1## Order Handling vs. Order Routing
While often used interchangeably, "order handling" and "order routing" refer to distinct but related aspects of the trade process. Order handling is the broader concept, encompassing the entire lifecycle of a trade order from its initial placement by an investor through its execution, confirmation, and eventual settlement. It involves all the procedures, systems, and regulatory considerations that govern how an order is managed.
In contrast, order routing is a specific, crucial part of the order handling process. It refers to the decision and action of sending a trade order to a particular exchange, dark pools, or other trading venue for execution. The choice of where to route an order is typically made by a broker-dealer's automated system, based on factors like the current National Best Bid and Offer, liquidity, and potential for price improvement. Therefore, order routing is a function within the overall framework of order handling.
FAQs
What does "order handling" mean in trading?
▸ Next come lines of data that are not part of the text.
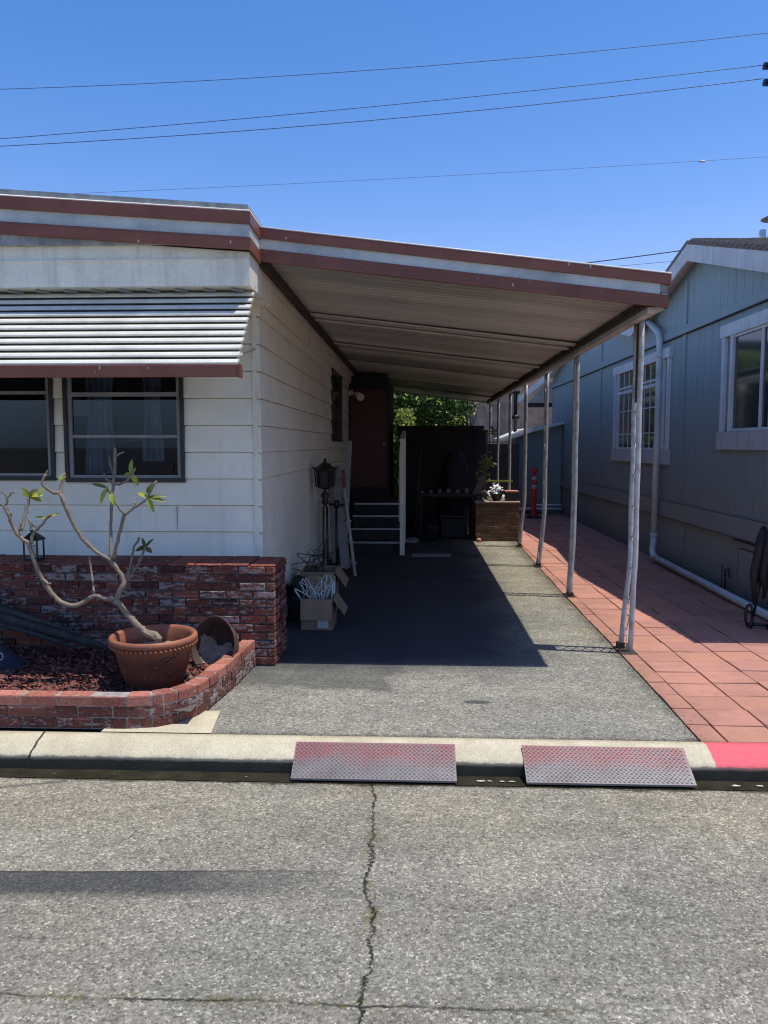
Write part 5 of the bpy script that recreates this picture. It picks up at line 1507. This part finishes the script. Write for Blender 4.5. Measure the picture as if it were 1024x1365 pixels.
# far wall and vines
b = MB(); b.box(-6, 9, 23.4, 23.6, 0, 4.6); fw = tag(b.build('block_wall', 'far_wall', origin=(1.5, 23.4, 0)), 'tall brown block wall far behind the carport', 'wall')
b = MB()
for _ in range(26):
    x = rnd.uniform(1.2, 3.6); z = rnd.uniform(2.6, 4.2); a = rnd.uniform(-.8, .8) + 2.4; pts = [(x, 23.36, z)]
    for k in range(5): a += rnd.uniform(-.4, .4); pts.append((pts[-1][0] + .12 * math.cos(a), 23.36, pts[-1][2] + .12 * math.sin(a)))
    b.tube(pts, .008, 4)
tag(b.build('dry_vine', 'dry_soil', origin=(2.4, 23.36, 3)), 'dry bare vine tendrils creeping over the tall brown wall', 'vine')
# blue outbuilding
BY = 17.9
ob = thing('blue_outbuilding', 'small blue outbuilding with a white edged roof at the end of the paved path', 'outbuilding', (2.9, BY, G))
b = MB(); qx = lambda px: (px - 555) * BY / 1025; qz = lambda py: CAMH + (593 - py) * BY / 1025
b.prism([(qx(686), BY, G), (3.34, BY, G), (3.34, BY, qz(566)), (qx(700), BY, qz(572)), (qx(686), BY, qz(585))], (0, 1.5, 0)); b.build('wall', 'blue_paint', ob)
b = MB(); b.box(qx(686), qx(704), BY - .02, BY - .001, G, qz(592)); b.box(qx(705.5), qx(709), BY - .03, BY - .001, G, qz(592)); b.box(qx(686), 3.34, BY - .03, BY - .001, qz(593), qz(591)); b.build('panel', 'blue_paint', ob)
b = MB(); b.prism([(qx(665), BY - .27, qz(587)), (qx(699), BY - .27, qz(574)), (qx(699), BY - .27, qz(578)), (qx(684), BY - .27, qz(583.5)), (qx(667), BY - .27, qz(589))], (0, .012, 0))
b.prism([(qx(664), BY - .25, qz(587)), (qx(700), BY - .25, qz(573.5)), (3.34, BY - .25, qz(566)), (3.34, BY + 1.5, qz(567)), (qx(697), BY + 1.5, qz(574)), (qx(664), BY + 1.2, qz(587))], (0, 0, .045)); b.build('roof', 'white_fascia', ob)
b = MB(); b.tube([(qx(688), BY - .1, qz(677)), (3.34, BY - .1, qz(677))], .03, 8); b.tube([(qx(707), BY - .1, qz(672)), (3.34, BY - .1, qz(672))], .025, 8); b.build('base_pipe', 'flower_white', ob)
b = MB(); b.box(qx(705), qx(727), BY - .05, BY - .03, G, qz(682)); b.build('plinth', 'dark_rust_and_shade', ob)
# dark gap between shed and outbuilding
b = MB(); b.box(1.34, 2.28, 17.2, 17.25, G, 1.75); b.box(1.5, 2.1, 17.1, 17.19, 1.78, 1.80)
tag(b.build('dark_gate', 'black_metal', origin=(1.8, 17.2, G)), 'black panel gate closing the gap beside the small outbuilding', 'gate')
# utility conduit mast behind posts
b = MB(); ux = (685 - 555) * 18.5 / 1025
b.tube([(ux, 18.5, 1.9), (ux, 18.5, 3.6)], .045, 8)
for py in (524, 557): z = CAMH + (593 - py) * 18.5 / 1025; b.tube([(ux, 18.45, z - .05), (ux, 18.45, z + .05)], .09, 10)
tag(b.build('service_mast', 'black_metal', origin=(ux, 18.5, 1.9)), 'dark service mast with two clamps above the white roof edge', 'mast')
# corrugated roof behind
nb = thing('neighbour_roof', 'white corrugated patio roof with blue grey fascia beyond the outbuilding', 'patio roof', (3.2, 20, 2.6))
wz = lambda py, y: CAMH + (593 - py) * y / 1025; wx = lambda px, y: (px - 555) * y / 1025
b = MB(); b.prism([(wx(685, 20), 20, wz(541, 20)), (wx(740, 20), 20, wz(497, 20)), (wx(740, 20), 20, wz(489, 20)), (wx(687, 20), 20, wz(532, 20))], (0, .04, 0)); b.build('fascia', 'pale_trim', nb)
b = MB()
for k in range(9):
    x0 = wx(700, 20) + k * .12; b.prism([(x0, 20.1, wz(540, 20)), (x0 + .1, 20.1, wz(540, 20)), (x0 + .62, 20.1, wz(512, 20)), (x0 + .54, 20.1, wz(509, 20))], (0, .02, 0))
b.build('corrugated_sheet', 'board_grey', nb)
b = MB(); b.box(wx(700, 20), 4.2, 20.05, 20.4, wz(543, 20), wz(538, 20)); b.build('beam', 'black_metal', nb)
# delineator
dy_ = 16.9; dx_ = (711 - 555) * dy_ / 1025
de = thing('delineator_post', 'orange red plastic delineator post with two white bands at the path end', 'traffic post', (dx_, dy_, G))
zt = 1.22
b = MB(); b.lathe([(.075, G + .07), (.06, G + .12), (.055, zt - .14), (.03, zt - .12), (.03, zt - .09), (.07, zt - .08), (.07, zt), (.002, zt)], 16, (dx_, dy_, 0)); b.build('tube', 'orange_plastic', de)
for z in (.80, .98):
    b = MB(); b.tube([(dx_, dy_, z - .04 + .02), (dx_, dy_, z + .06)], .0585, 16); b.build('reflective_band', 'reflective_white', de)
b = MB(); b.lathe([(.17, G), (.17, G + .03), (.08, G + .07), (.002, G + .07)], 16, (dx_, dy_, 0)); b.build('base', 'black_metal', de)

# ================================================================= POWER LINES
def cable(pts, y, r, lab, sag=0):
    (xa, ya), (xb, yb) = pts
    A = at(xa, ya, y=y); B_ = at(xb, yb, y=y); d = B_ - A
    A2 = A - d * .6; B2 = B_ + d * .5 if lab[1] else B_
    P = []
    for k in range(41):
        t = k / 40; p = A2.lerp(B2, t); u = (p.x - A.x) / d.x
        p.z += sag * 4 * (u * u - u); P.append(p)
    b = MB(); b.tube(P, r, 5)
    tag(b.build('power_line', 'wire_black', origin=A), lab[0], 'cable', 'overhead cables')
cable([(0, 119), (1024, 44)], 26, .010, ('topmost overhead cable crossing the sky', True), .25)
cable([(0, 185), (1016, 87)], 26, .011, ('upper cable of the close pair, ending at the upper insulator', False), .12)
cable([(0, 195), (1016, 105)], 26, .012, ('lower and thicker cable of the close pair', False), .22)
cable([(0, 262), (1024, 209)], 34, .007, ('faint thin cable lowest across the open sky with a small white splice', True), .1)
cable([(560, 375), (900, 335)], 30, .022, ('thick dark cable dropping behind the carport roof edge', True), .05)
cable([(560, 372), (890, 349)], 36, .010, ('thin cable just under the thick one above the carport corner', True), .05)
b = MB(); p = at(936, 215, y=34); b.tube([p - Vector((.12, 0, .005)), p + Vector((.12, 0, .005))], .05, 8); tag(b.build('cable_splice', 'flower_white', origin=p), 'small white splice on the lowest thin cable', 'splice')
up = at(1046, 60, y=26)
po = thing('utility_pole', 'brown utility pole just outside the right edge with insulators reaching into view', 'pole', (up.x, 26, 0))
b = MB(); b.tube([(up.x, 26, 0), (up.x, 26, 16.2)], [.2, .13], 12); b.build('shaft', 'pole_wood', po)
for (py, w) in ((88, .16), (110, .12)):
    a = at(1021, py, y=26)
    b = MB(); b.tube([(a.x - .08, 26, a.z), (up.x, 26, a.z)], .03, 8)
    for k in range(4): b.tube([(a.x - .06 + k * .05, 26, a.z), (a.x - .035 + k * .05, 26, a.z)], [.12, .06], 10)
    b.build('insulator', 'wire_black', po)

# ================================================================= LIGHT, SKY, CAMERA
sx_, sy_ = -.2925, .0415              # horizontal shadow shift per metre of height
sd = Vector((-sx_, -sy_, 1)).normalized()          # towards the sun
el = math.asin(sd.z); az = math.atan2(sd.x, sd.y)
W = bpy.data.worlds.new('World'); S.world = W; W.use_nodes = True
nt = W.node_tree; bg = nt.nodes['Background']
sky = nt.nodes.new('ShaderNodeTexSky'); sky.sky_type = 'NISHITA'; sky.sun_disc = False
sky.sun_elevation = el; sky.sun_rotation = az; sky.air_density = 1.0; sky.dust_density = .4; sky.ozone_density = 3.0; sky.altitude = 100
hs_ = nt.nodes.new('ShaderNodeHueSaturation'); hs_.inputs['Saturation'].default_value = 1.36; hs_.inputs['Value'].default_value = 1.0
nt.links.new(sky.outputs[0], hs_.inputs['Color']); gn_ = nt.nodes.new('ShaderNodeMix'); gn_.data_type = 'RGBA'; gn_.blend_type = 'MULTIPLY'; gn_.inputs[0].default_value = 1; gn_.inputs[7].default_value = (1.85, 1.12, 1.13, 1)
nt.links.new(hs_.outputs[0], gn_.inputs[6])
sp_ = nt.nodes.new('ShaderNodeSeparateColor'); cb_ = nt.nodes.new('ShaderNodeCombineColor'); nt.links.new(gn_.outputs[2], sp_.inputs[0])
for ch, lim in ((0, .52), (1, .72)):
    ml_ = nt.nodes.new('ShaderNodeMath'); ml_.operation = 'MULTIPLY'; ml_.inputs[1].default_value = lim; nt.links.new(sp_.outputs[2], ml_.inputs[0])
    mn_ = nt.nodes.new('ShaderNodeMath'); mn_.operation = 'MINIMUM'; nt.links.new(sp_.outputs[ch], mn_.inputs[0]); nt.links.new(ml_.outputs[0], mn_.inputs[1]); nt.links.new(mn_.outputs[0], cb_.inputs[ch])
nt.links.new(sp_.outputs[2], cb_.inputs[2]); nt.links.new(cb_.outputs[0], bg.inputs[0]); bg.inputs[1].default_value = .170
sl = bpy.data.lights.new('Sun', 'SUN'); sl.energy = 4.8; sl.angle = math.radians(.5); sl.color = (1, .95, .87)
so = bpy.data.objects.new('Sun', sl); C.objects.link(so); so.rotation_euler = sd.to_track_quat('Z', 'Y').to_euler()
so.location = (5, 0, 12)
cam = bpy.data.cameras.new('Camera'); co = bpy.data.objects.new('Camera', cam); C.objects.link(co)
cam.sensor_fit = 'VERTICAL'; cam.sensor_height = 24; cam.lens = 24 * FPX / 1365; cam.clip_end = 1500; cam.clip_start = .05
co.matrix_world = Matrix((Rv, Uv, -Fv)).transposed().to_4x4(); co.location = (0, 0, CAMH)
S.camera = co
S.view_settings.view_transform = 'Standard'; S.view_settings.look = 'None'; S.view_settings.exposure = 0; S.view_settings.gamma = 1
S.cycles.max_bounces = 8; S.cycles.pixel_filter_type = 'BLACKMAN_HARRIS'; S.cycles.filter_width = 1.15
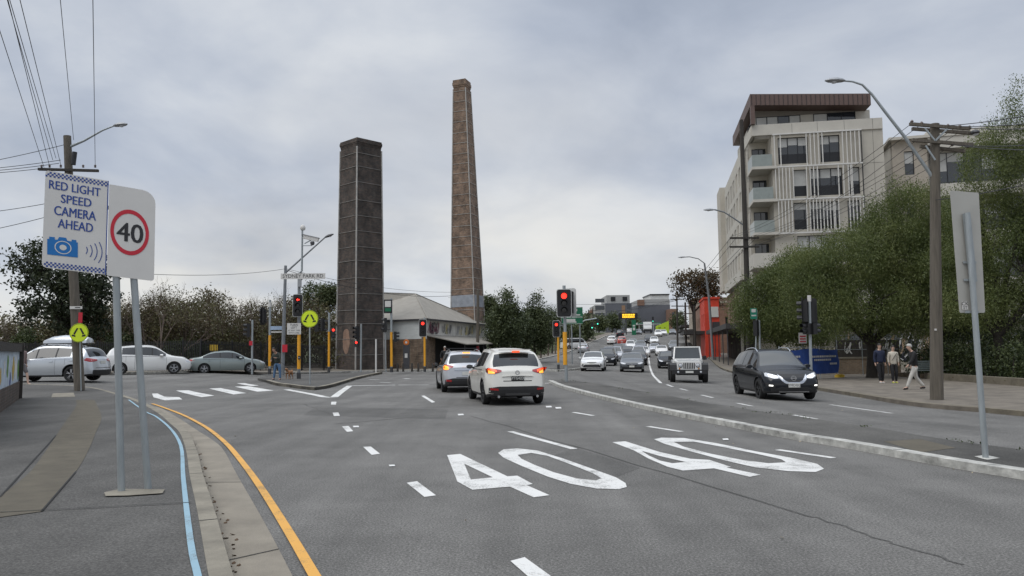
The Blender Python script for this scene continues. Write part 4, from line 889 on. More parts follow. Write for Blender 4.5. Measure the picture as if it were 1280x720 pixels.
# ================================================================== BUILDINGS
B_DARK = brick('dark_brick', (.032, .028, .026), (.082, .056, .043), (.085, .078, .07), tint=.65, streaks=False)
B_BROWN = brick('brown_brick', (.12, .074, .050), (.25, .152, .096), (.21, .185, .155), tint=.6, streaks=False)
B_RED = brick('patched_brick', (.22, .11, .07), (.28, .16, .10), (.28, .24, .2), tint=.3, bw=.2)
M_STEEL = mat('galvanised_steel', (.40, .41, .42), .5, .5, vary=.15, scale=5); M_STRAP = mat('painted_strap', (.36, .345, .32), .7, vary=.3, scale=2)
M_STEELD = mat('dark_steel', (.07, .07, .075), .5, .4)
def P0(px, py): p = P(px, py); return Vector((p.x, p.y, H(p.x, p.y)))
M_STRAPD = mat('dark_strap', (.20, .19, .175), .7, vary=.3, scale=2)
def chimney(label, cx, cy, s0, s1, h, rot, m, bands, cap, lean=0.0, mats2=None):
    z0 = H(cx, cy) - .1; t = thing('brick_chimney', label, 'chimney', (cx, cy, z0), rot)
    hs = lambda z: (s0 + (s1 - s0) * z / h) / 2
    n = 16; vs = []; fs = []
    for i in range(n + 1):
        z = h * i / n; a = hs(z); vs += [(-a, -a, z), (a, -a, z), (a, a, z), (-a, a, z)]
    for i in range(n):
        for k in range(4): fs.append((i * 4 + k, i * 4 + (k + 1) % 4, i * 4 + 4 + (k + 1) % 4, i * 4 + 4 + k))
    MB().add(vs, fs).build('shaft', m, t)
    c = MB()
    for z, e, hh in cap: a = hs(h) + e; c.box(-a, a, -a, a, h + z, h + z + hh)
    c.build('corbelled_top', m if not mats2 else mats2, t)
    for i in range(1, bands + 1):
        z = h * (i + random.uniform(-.10, .10)) / (bands + .6); a = hs(z) + .03
        b = MB()
        for q in range(4):
            d = [(0, -1), (1, 0), (0, 1), (-1, 0)][q]; n_ = Vector((d[0], d[1], 0)); u = Vector((-d[1], d[0], 0)); b.obox(n_ * (a - .012) + Vector((0, 0, z)), u * (a + .0), n_ * .02, (0, 0, .020))
        b.build('steel_band', M_STRAPD if m is B_DARK else M_STRAP, t)
    for sx, sy in ((-1, -1), (1, -1), (1, 1), (-1, 1)):
        a0, a1 = hs(0) + .035, hs(h) + .035
        MB().bar((sx * a0, sy * a0, 0), (sx * a1, sy * a1, h - .3), .09, .09).build('corner_angle', M_STRAP, t)
    return t
c1 = chimney('shorter dark brick chimney with steel straps, beside the road corner', (450 - 640) / 940 * 63.5, 63.5, 2.78, 2.42, 19.1, R(46), B_DARK, 14, [(-.15, .02, .12), (-.03, .05, .12), (.09, .085, .22), (.31, .05, .14)])
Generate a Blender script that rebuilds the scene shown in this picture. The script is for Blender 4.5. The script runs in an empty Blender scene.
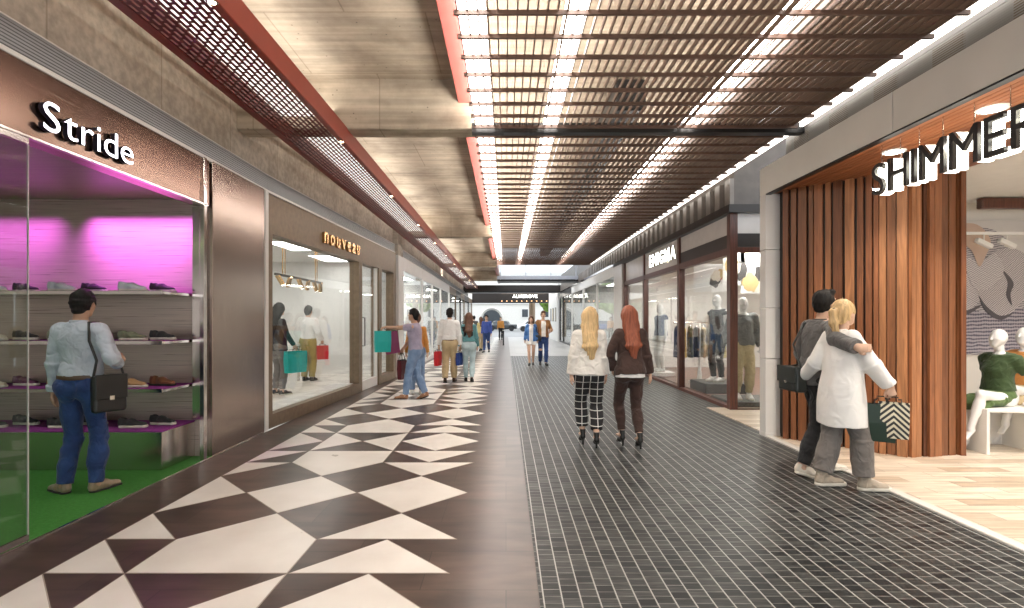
import bpy, math, random
import numpy as np
from mathutils import Vector, Matrix
random.seed(7); rng = np.random.default_rng(5)
SC = bpy.context.scene
COL = SC.collection
R = math.radians

# ------------------------------------------------------------------ tagging
def tag(o, label=None, cat=None, group=None, kind=None):
    if label: o['label'] = label
    if cat: o['category'] = cat
    if group: o['group'] = group
    if kind: o['kind'] = kind
    return o
def empty(name, loc=(0, 0, 0), rz=0.0, label=None, cat=None, group=None):
    o = bpy.data.objects.new(name, None); COL.objects.link(o)
    o.location = loc; o.rotation_euler = (0, 0, rz); o.empty_display_size = .1
    return tag(o, label, cat, group)
def link(name, me, parent=None, mats=None):
    o = bpy.data.objects.new(name, me); COL.objects.link(o)
    if mats is not None and not me.materials:
        for m in (mats if isinstance(mats, (list, tuple)) else [mats]): me.materials.append(m)
    if parent: o.parent = parent
    return o
def copy_tree(o, parent=None):
    c = o.copy(); COL.objects.link(c)
    if parent: c.parent = parent
    for ch in list(o.children): copy_tree(ch, c)
    return c
def ordinal(n): return ['first','second','third','fourth','fifth','sixth','seventh','eighth','ninth','tenth','eleventh','twelfth','thirteenth','fourteenth'][n]

# ------------------------------------------------------------------ mesh builder
class MB:
    def __init__(s, M=None): s.v = []; s.f = []; s.mi = []; s.sm = []; s.M = M
    def add(s, vs, fs, mi=0, smooth=False):
        b = len(s.v)
        for p in vs:
            p = Vector(p)
            s.v.append(tuple(s.M @ p) if s.M else tuple(p))
        for f in fs: s.f.append([i + b for i in f]); s.mi.append(mi); s.sm.append(smooth)
        return s
    def box(s, x0, x1, y0, y1, z0, z1, mi=0, bev=0.0):
        if bev <= 0:
            return s.add([(x0,y0,z0),(x1,y0,z0),(x1,y1,z0),(x0,y1,z0),(x0,y0,z1),(x1,y0,z1),(x1,y1,z1),(x0,y1,z1)],
                  [(0,3,2,1),(4,5,6,7),(0,1,5,4),(1,2,6,5),(2,3,7,6),(3,0,4,7)], mi)
        b = bev                                            # chamfered box
        c = [(x0,y0),(x1,y0),(x1,y1),(x0,y1)]
        def ring(z, k):
            return [(x0+k+b,y0+k,z),(x1-k-b,y0+k,z),(x1-k,y0+k+b,z),(x1-k,y1-k-b,z),(x1-k-b,y1-k,z),(x0+k+b,y1-k,z),(x0+k,y1-k-b,z),(x0+k,y0+k+b,z)]
        vs = ring(z0,b)+ring(z0+b,0)+ring(z1-b,0)+ring(z1,b)
        fs = [tuple(range(7,-1,-1)), tuple(range(24,32))]
        for r in range(3):
            for i in range(8):
                j=(i+1)%8; fs.append((r*8+i,r*8+j,r*8+8+j,r*8+8+i))
        return s.add(vs, fs, mi)
    def tube(s, pts, r, n=10, mi=0, caps=True):
        pts = [Vector(p) for p in pts]
        rs = r if isinstance(r, (list, tuple)) else [r]*len(pts)
        vs = []; prev = None
        for i, p in enumerate(pts):
            d = (pts[min(i+1,len(pts)-1)] - pts[max(i-1,0)]).normalized()
            if prev is None:
                a = Vector((0,0,1)) if abs(d.z) < .9 else Vector((1,0,0))
                u = d.cross(a).normalized()
            else: u = (prev - d*prev.dot(d)).normalized()
            prev = u; w = d.cross(u)
            for k in range(n):
                t = 2*math.pi*k/n; vs.append(p + (u*math.cos(t) + w*math.sin(t))*rs[i])
        fs = []
        for i in range(len(pts)-1):
            for k in range(n):
                j=(k+1)%n; fs.append((i*n+k,i*n+j,(i+1)*n+j,(i+1)*n+k))
        s.add(vs, fs, mi, True)
        if caps:
            s.add(vs[:n], [tuple(range(n-1,-1,-1))], mi); s.add(vs[-n:], [tuple(range(n))], mi)
        return s
    def lathe(s, prof, c=(0,0,0), n=20, mi=0):
        vs = []; fs = []
        for r, z in prof:
            for k in range(n):
                t = 2*math.pi*k/n; vs.append((c[0]+r*math.cos(t), c[1]+r*math.sin(t), c[2]+z))
        for i in range(len(prof)-1):
            for k in range(n):
                j=(k+1)%n; fs.append((i*n+k,i*n+j,(i+1)*n+j,(i+1)*n+k))
        return s.add(vs, fs, mi, True)
    def prism(s, poly, z0, z1, mi=0):                       # polygon in xy, counter-clockwise
        n=len(poly); vs=[(x,y,z0) for x,y in poly]+[(x,y,z1) for x,y in poly]
        fs=[tuple(range(n-1,-1,-1)), tuple(range(n,2*n))]+[(i,(i+1)%n,n+(i+1)%n,n+i) for i in range(n)]
        return s.add(vs, fs, mi)
    def build(s, name, mats, parent=None):
        me = bpy.data.meshes.new(name); me.from_pydata(s.v, [], s.f)
        for m in (mats if isinstance(mats, (list, tuple)) else [mats]): me.materials.append(m)
        me.polygons.foreach_set('material_index', s.mi); me.polygons.foreach_set('use_smooth', s.sm)
        me.update()
        return link(name, me, parent)
def struct(name, mb, mats, parent=None, label=None):
    o = mb.build(name, mats, parent)
    if not parent: tag(o, label, kind='structure')
    return o
def boxo(name, dims, mats, parent=None, bev=0.0):
    return MB().box(*dims, bev=bev).build(name, mats, parent)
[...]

Order handling refers to the complete sequence of operations that a customer's trade instruction undergoes, from the moment it is submitted until it is successfully executed and confirmed. This involves everything from receiving a market order or limit order to deciding where to send it and finalizing the transaction.
How does technology impact order handling?
Technology has profoundly transformed order handling, enabling faster, more efficient, and automated trade processes. Electronic trading platforms, algorithmic trading, and high-speed networks allow orders to be processed and executed in fractions of a second, significantly increasing market liquidity and competition.
What is the role of regulation in order handling?
Regulation plays a critical role in ensuring fair and transparent order handling practices. Regulators like the Securities and Exchange Commission establish rules, such as Regulation NMS, to enforce principles like best execution, protect investors, and promote competition among trading venues.